The year 2007 was a fantastic time for gamers. Valve had released The Orange Box, which included Gordon Freeman’s latest exploits in the Half-Life franchise, as well as the unexpected smash hit Portal. This was also the same year Call of Duty 4: Modern Warfare (or just Modern Warfare before Modern Warfare) was dropped. Not to be left out of the party was Crytek, who finished work on their beautiful masterpiece known as Crysis. 14 years later, we now have a remastering of not one, but three Crysis titles in one bundle. Have these games aged gracefully? Time to find out in our Crysis Remastered Trilogy PS4 review.

Crysis Remastered Trilogy PS4 Review – Lots of Shooting

For $49.99 USD, players receive all three main entries in the Crysis series – Warhead is not included. At around 10 hours per game for an average, not rushed playthrough, most gamers will feel like this is money well spent for a lot of content. To note, no multiplayer aspects of the later games are included. This means all your time spent with these games will be offline. It’s quite a change from what people may be used to. There’s no push for season passes, or logging into services. It’s just you, a controller, and the game.

I remember when Crysis first came out. I had graduated from high school just a few months prior to the release. I downloaded a pirated copy of the game (I of course do not condone such a thing nowadays), which proceeded to run in choppy spurts on my Pentium 4, XFX GeForce 6800XT-powered home-built computer. Though I never played through the first level, I remember it being a gorgeous game, and I was envious of anyone who had hardware beefy enough to be able to smoothly run Crysis. I mean, it’s where the meme “can it run Crysis?” came from.
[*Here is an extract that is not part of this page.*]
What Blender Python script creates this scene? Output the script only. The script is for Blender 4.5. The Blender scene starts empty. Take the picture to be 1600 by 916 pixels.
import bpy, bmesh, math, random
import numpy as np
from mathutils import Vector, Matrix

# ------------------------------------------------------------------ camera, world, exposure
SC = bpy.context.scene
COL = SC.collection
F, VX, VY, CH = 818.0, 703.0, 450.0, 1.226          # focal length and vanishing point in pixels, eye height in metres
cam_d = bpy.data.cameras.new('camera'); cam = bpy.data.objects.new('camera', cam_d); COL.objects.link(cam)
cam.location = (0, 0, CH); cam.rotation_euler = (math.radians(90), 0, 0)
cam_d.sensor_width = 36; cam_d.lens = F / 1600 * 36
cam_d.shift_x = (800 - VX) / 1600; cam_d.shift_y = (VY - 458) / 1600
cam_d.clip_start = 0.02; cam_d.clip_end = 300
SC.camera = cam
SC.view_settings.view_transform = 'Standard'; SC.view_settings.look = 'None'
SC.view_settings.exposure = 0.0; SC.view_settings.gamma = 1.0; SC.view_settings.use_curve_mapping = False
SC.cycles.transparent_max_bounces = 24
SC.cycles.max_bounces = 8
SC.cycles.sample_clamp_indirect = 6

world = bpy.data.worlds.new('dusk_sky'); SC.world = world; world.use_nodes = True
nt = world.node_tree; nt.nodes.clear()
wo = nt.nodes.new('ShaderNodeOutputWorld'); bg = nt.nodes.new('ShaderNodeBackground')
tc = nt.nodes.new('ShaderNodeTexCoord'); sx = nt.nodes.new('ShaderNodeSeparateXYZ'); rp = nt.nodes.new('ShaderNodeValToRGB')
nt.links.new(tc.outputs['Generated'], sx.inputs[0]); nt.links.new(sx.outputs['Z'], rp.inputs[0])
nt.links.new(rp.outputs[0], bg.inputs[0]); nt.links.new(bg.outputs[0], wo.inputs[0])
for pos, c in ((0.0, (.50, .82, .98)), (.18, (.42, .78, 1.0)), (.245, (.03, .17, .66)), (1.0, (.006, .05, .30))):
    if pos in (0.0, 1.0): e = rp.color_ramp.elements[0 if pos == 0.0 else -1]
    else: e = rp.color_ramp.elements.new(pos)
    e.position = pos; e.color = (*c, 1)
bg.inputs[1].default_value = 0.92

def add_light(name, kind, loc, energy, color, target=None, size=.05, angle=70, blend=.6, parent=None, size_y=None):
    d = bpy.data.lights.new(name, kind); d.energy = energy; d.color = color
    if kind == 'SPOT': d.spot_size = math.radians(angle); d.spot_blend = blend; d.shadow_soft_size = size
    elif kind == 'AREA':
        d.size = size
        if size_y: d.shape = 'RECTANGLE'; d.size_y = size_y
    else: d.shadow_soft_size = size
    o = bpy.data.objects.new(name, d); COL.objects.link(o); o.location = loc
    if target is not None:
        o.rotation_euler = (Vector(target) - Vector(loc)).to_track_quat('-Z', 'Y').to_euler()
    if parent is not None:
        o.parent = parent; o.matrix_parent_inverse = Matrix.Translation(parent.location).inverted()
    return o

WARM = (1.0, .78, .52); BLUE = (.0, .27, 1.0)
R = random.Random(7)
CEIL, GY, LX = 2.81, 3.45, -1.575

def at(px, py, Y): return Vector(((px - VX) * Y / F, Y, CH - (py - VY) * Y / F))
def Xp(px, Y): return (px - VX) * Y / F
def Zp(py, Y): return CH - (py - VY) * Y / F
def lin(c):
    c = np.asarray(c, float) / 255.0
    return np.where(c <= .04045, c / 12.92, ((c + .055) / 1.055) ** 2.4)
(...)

But such a thing is no longer a concern, and probably hasn’t been since the PS4 generation of consoles.

Crysis Remastered Trilogy PS4 Review – Extra Shiny

While this may be the PS4 version of the game, playing on a PS5 offers up extra fidelity: the Crysis Remastered Trilogy runs at up to 4K resolution and at 60 frames per second on Sony’s latest and greatest; on PS4, it instead runs at 30 frames per second. Even on extended USB storage, each entry loads much more quickly than they did when these games originally launched – we’re talking a dozen or so seconds, not minutes.

Graphically, it does seem Crysis is showing its age, but not by much. A special ray-tracing-like lighting option is available, which enables screen space reflections resulting in more life-like reflections and lighting throughout the game worlds. Enabling the nanosuit’s cloaking ability results in some great transparency effects, and running into enemies that use similar technology results in some nice warping as well.

Crysis Remastered Trilogy PS4 – No Extra Features

While the games may hold up, this remastering kind of feels like a barebones effort. Yes, great attention has been paid to ensure even the first Crysis runs well on today’s hardware. But there’s no real extras that celebrate the achievement that these games represented when they originally released. It has been long enough that something like a commentary track might be hard to put together, but even a basic photo mode would’ve been great to see, since these games were hallmarks of incredible graphics when they originally released. As long as you go into these games knowing to simply expect to be able to play the best console versions of these games, and nothing else, then you won’t be disappointed.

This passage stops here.